### Rows

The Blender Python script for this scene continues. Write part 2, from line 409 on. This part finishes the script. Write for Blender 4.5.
--
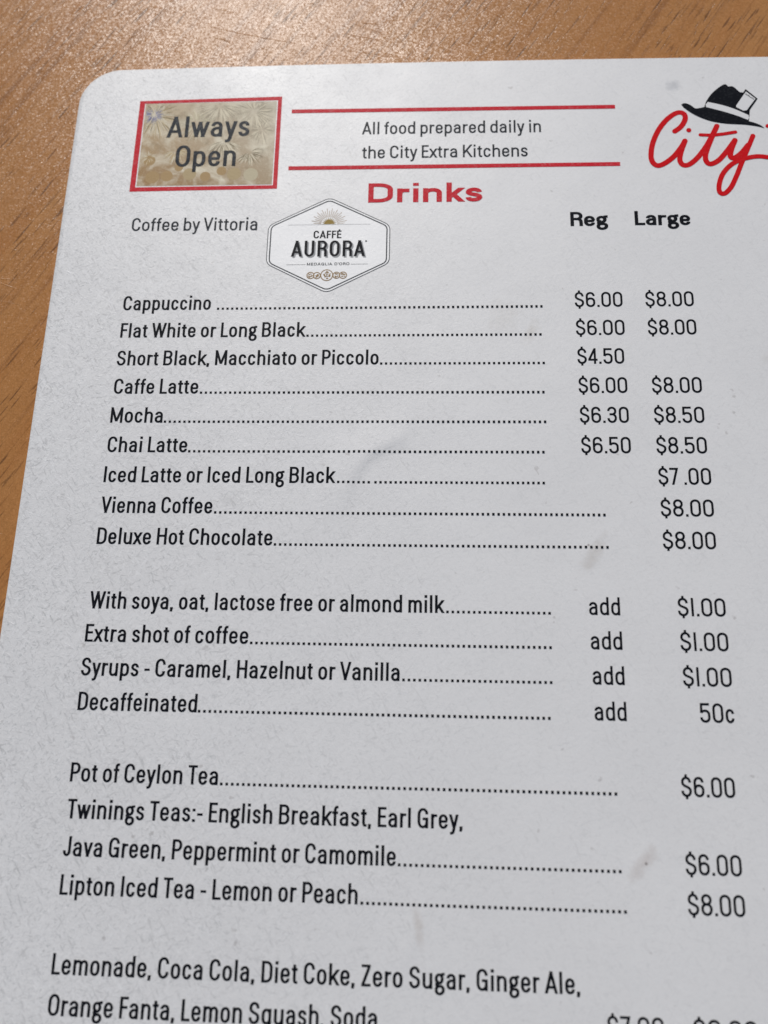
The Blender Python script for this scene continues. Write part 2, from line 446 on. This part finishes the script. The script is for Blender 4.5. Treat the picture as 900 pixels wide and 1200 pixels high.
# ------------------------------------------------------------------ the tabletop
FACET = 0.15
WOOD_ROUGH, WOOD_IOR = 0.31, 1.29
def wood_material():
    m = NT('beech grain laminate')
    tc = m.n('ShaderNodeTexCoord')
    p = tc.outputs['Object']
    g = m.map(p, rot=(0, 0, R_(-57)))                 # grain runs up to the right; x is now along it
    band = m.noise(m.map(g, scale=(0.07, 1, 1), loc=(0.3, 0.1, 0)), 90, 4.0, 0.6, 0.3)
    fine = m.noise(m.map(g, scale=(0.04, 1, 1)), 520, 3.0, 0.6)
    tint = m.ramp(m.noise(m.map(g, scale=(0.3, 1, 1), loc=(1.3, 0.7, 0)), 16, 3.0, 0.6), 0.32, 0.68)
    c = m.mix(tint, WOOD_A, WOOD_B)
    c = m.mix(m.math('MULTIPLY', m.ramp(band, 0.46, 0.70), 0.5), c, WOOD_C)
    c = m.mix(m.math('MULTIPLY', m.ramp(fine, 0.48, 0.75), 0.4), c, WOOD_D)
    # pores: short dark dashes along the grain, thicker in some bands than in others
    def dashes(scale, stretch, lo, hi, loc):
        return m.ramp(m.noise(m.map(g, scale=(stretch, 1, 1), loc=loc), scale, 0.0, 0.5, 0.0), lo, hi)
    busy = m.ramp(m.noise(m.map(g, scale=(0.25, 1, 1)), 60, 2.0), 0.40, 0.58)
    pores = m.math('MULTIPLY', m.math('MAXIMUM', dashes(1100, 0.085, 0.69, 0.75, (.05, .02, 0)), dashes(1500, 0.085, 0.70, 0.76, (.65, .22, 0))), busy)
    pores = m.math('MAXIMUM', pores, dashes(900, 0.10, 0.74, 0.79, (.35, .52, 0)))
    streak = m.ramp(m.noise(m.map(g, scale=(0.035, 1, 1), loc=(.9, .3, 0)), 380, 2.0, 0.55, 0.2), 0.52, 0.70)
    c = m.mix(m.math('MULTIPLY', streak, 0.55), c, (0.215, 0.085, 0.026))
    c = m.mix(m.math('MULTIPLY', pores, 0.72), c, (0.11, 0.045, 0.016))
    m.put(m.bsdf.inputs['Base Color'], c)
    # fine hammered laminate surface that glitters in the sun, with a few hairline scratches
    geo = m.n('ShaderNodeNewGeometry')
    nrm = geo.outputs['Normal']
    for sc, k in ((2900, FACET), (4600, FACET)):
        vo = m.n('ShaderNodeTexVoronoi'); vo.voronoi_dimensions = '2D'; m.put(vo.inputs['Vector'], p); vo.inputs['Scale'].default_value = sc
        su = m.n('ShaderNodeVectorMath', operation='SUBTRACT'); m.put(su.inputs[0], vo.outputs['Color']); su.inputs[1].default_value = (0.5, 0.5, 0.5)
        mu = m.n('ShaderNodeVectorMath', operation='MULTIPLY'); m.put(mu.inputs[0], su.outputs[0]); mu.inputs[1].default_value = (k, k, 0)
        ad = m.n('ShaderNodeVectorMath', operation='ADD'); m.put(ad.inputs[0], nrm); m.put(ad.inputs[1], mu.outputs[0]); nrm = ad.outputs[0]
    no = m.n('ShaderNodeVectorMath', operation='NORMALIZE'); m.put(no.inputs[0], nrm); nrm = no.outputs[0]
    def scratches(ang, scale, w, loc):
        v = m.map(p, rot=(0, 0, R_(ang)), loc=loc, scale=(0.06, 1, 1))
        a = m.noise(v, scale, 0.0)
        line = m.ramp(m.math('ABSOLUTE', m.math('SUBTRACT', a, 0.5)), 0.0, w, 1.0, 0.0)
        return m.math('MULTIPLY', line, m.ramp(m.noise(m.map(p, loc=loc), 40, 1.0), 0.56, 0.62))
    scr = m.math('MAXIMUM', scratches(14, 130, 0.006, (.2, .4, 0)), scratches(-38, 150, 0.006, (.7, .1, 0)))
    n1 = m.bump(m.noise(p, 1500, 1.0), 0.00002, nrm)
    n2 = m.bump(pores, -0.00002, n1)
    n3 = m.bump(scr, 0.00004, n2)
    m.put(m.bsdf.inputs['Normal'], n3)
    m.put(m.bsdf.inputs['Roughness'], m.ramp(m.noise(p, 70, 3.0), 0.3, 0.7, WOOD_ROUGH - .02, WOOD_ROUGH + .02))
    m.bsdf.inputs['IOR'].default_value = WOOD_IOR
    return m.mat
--
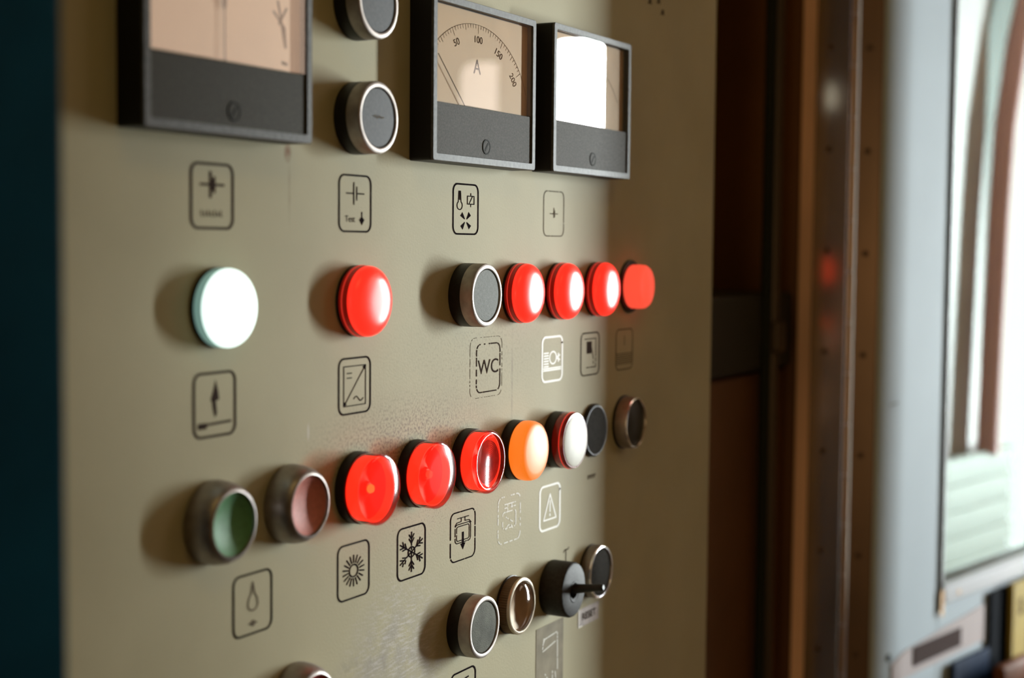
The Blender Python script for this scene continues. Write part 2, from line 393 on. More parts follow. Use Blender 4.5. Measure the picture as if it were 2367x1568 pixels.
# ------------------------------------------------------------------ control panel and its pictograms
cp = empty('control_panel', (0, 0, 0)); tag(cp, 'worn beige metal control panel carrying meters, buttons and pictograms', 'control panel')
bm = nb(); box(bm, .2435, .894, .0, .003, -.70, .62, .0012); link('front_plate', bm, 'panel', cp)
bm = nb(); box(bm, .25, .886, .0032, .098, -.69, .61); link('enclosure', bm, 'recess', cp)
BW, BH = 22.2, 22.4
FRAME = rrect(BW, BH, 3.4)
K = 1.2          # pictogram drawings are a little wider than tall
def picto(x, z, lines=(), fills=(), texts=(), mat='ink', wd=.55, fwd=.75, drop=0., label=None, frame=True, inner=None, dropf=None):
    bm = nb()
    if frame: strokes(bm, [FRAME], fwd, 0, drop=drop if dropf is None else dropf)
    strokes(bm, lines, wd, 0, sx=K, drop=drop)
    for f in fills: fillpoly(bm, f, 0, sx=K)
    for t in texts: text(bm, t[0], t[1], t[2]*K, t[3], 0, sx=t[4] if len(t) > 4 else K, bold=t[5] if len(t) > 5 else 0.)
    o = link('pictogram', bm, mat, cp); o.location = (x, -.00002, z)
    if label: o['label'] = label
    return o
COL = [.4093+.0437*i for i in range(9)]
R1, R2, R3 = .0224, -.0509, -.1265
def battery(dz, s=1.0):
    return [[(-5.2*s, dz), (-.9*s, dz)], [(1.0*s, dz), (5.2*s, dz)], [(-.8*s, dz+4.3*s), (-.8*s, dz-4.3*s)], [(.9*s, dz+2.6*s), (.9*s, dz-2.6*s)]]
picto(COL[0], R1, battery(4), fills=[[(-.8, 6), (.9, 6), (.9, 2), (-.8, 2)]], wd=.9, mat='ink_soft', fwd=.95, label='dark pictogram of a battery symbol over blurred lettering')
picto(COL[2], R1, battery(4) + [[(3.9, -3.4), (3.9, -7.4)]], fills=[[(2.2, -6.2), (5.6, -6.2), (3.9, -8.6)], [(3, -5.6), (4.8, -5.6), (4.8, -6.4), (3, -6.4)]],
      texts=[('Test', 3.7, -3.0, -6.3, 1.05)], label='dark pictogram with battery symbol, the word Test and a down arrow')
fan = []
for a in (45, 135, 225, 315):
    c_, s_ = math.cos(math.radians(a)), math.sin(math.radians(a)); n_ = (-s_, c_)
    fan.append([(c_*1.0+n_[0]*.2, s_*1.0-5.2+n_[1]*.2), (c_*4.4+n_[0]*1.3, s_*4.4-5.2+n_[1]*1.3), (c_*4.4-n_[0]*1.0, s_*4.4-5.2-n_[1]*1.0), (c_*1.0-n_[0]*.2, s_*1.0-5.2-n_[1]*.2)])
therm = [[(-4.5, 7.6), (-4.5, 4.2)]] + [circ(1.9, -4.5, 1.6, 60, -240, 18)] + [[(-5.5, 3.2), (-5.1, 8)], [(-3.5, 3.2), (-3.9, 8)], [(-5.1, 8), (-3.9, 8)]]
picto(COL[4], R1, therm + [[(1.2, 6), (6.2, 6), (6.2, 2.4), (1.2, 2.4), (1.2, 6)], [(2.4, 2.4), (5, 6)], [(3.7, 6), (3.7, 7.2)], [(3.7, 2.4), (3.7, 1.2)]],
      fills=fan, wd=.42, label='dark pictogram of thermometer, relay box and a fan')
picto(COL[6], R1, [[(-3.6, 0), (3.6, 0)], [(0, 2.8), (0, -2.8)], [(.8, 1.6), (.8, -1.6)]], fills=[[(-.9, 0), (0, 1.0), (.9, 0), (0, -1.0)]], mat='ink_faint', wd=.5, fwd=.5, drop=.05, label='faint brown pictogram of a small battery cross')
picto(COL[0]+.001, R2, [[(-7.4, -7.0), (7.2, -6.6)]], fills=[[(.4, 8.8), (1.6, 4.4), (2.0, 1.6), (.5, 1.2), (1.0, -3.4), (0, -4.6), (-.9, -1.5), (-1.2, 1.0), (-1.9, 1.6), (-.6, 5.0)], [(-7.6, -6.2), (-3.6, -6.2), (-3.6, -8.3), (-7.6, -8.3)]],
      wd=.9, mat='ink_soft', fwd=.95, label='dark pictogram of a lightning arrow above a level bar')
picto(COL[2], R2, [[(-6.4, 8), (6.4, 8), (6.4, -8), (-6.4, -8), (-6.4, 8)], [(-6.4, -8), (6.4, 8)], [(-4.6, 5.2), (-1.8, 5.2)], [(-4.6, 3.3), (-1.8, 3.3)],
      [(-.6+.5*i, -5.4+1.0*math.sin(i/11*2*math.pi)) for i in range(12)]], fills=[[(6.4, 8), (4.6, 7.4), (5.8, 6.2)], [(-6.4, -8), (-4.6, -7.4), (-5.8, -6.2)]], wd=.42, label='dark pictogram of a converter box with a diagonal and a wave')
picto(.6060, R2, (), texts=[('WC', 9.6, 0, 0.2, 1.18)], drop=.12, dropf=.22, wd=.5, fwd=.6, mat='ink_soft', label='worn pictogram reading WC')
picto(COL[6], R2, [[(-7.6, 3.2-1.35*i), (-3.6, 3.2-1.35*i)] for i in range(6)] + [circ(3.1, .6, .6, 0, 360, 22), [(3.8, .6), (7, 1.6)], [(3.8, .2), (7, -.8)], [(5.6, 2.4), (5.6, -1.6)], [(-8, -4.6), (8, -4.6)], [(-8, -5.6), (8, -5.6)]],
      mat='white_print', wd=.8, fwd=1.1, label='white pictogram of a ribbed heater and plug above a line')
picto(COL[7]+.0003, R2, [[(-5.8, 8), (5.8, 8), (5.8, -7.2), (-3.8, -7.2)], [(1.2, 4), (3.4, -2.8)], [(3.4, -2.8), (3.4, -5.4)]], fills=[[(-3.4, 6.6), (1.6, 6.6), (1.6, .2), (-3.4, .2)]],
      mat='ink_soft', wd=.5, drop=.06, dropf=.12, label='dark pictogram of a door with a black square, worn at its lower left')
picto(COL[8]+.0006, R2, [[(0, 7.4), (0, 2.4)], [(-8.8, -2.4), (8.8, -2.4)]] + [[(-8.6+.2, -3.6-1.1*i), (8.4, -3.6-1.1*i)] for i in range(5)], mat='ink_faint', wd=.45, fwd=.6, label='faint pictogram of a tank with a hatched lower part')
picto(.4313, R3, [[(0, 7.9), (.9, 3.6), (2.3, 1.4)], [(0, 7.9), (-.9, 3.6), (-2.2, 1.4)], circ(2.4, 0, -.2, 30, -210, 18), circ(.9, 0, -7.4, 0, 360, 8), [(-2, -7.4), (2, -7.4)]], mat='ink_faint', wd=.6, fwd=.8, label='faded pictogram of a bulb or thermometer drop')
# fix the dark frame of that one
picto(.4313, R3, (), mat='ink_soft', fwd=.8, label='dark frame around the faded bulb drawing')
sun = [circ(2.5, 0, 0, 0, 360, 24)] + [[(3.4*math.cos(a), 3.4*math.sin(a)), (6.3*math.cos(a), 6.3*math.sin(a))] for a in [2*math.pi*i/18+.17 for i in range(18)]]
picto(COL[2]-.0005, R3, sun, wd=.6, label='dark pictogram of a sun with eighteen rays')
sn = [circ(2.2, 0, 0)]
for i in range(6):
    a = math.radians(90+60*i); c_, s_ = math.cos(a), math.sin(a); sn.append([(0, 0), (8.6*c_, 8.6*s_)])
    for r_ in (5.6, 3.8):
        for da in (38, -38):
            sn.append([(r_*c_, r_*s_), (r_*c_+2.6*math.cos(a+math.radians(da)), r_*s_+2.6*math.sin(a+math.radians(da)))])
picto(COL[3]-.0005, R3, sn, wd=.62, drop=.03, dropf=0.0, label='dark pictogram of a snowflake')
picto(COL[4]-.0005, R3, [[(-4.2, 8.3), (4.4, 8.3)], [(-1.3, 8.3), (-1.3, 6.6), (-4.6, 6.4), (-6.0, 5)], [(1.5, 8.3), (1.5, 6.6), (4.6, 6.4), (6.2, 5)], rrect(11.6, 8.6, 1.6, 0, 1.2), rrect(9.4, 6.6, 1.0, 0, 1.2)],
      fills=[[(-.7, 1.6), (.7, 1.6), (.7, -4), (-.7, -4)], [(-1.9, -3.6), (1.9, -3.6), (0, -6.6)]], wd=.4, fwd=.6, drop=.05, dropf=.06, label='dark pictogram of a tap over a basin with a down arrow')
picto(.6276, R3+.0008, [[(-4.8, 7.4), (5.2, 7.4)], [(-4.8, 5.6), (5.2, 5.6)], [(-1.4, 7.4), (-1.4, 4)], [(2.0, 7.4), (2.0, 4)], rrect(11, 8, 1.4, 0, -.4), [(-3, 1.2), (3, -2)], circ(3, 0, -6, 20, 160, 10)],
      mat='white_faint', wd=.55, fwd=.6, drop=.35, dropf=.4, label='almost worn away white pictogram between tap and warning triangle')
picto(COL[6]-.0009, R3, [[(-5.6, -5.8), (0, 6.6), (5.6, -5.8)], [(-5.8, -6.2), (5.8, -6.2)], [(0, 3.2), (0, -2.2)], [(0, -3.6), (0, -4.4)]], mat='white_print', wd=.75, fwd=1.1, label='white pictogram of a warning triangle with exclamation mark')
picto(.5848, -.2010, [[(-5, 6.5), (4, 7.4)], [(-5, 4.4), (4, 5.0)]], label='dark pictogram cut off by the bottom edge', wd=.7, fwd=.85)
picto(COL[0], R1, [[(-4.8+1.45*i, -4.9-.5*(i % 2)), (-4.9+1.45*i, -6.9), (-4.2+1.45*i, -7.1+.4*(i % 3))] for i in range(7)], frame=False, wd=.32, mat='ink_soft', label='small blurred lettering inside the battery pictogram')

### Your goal
Pull out each line of the records holding the string "this".

### Final result
The Blender Python script for this scene continues. Write part 2, from line 409 on. This part finishes the script. Write for Blender 4.5.
The Blender Python script for this scene continues. Write part 2, from line 446 on. This part finishes the script. The script is for Blender 4.5. Treat the picture as 900 pixels wide and 1200 pixels high.
The Blender Python script for this scene continues. Write part 2, from line 393 on. More parts follow. Use Blender 4.5. Measure the picture as if it were 2367x1568 pixels.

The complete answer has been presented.